Ex-Apple Worker Charged With Stealing Self-Driving Car Trade Secrets (reuters.com)
U.S. authorities on Monday charged a former Apple employee with theft of trade secrets, alleging that the person downloaded a secret blueprint related to a self-driving car to a personal laptop and later trying to flee the country, according to a criminal complaint filed in federal court. From a report: The complaint said that the former employee, Xiaolang Zhang, disclosed intentions to work for a Chinese self-driving car startup and booked a last-minute flight to China after downloading the plan for a circuit board for the self-driving car. Authorities arrested Zhang on July 7 at the San Jose airport after he passed through a security checkpoint. "Apple takes confidentiality and the protection of our intellectual property very seriously," Apple said in a statement. "We're working with authorities on this matter and will do everything possible to make sure this individual and any other individuals involved are held accountable for their actions."
He was just trying to pull a Levandowski. All he has to do now is found a new self-driving car company. in China.
Or maybe this act was done on Levandowski's behalf....

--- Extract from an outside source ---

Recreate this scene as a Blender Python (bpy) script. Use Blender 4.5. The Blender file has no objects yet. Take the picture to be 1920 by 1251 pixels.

-- Political fascism requires a Fuhrer.
"Plan for a circuit board" doesn't necessarily mean "PCB design"; it could include pretty much anything from a schematic diagram to a bill of materials to FPGA design files.
Either way, there's little point in bothering to go after this guy. As soon as Apple starts having one of their Chinese manufacturing plants fab the boards, they'll make a few extras at the end of the run and ship them to whatever Chinese self-driving car wants to steal the IP. Besides, the value is in the software anyway, not the hardware. I can't imagine Apple having any interesting hardware IP in that space. Other than miniaturization of stuff like LIDAR, and maybe specialized DSP hardware for evaluating tensor models (in which all the interesting IP is chip design, not PCB design), most of the hardware tends to be off-the-shelf.
Check out my sci-fi/humor trilogy at PatriotsBooks.
Wondering what the legal justification is of arresting someone at an airport based on statements from an employer. Doesn't seem to meet the grounds for felony IP infringement as that requires distribution (which wasn't mentioned or proved-- besides if he distributed it electronically he wouldn't need the laptop).
He copied something illegally. Courts seemingly are required to prove it's a felony.
Must be nice to be so rich and powerful in a city you can just call the cops to do what you want.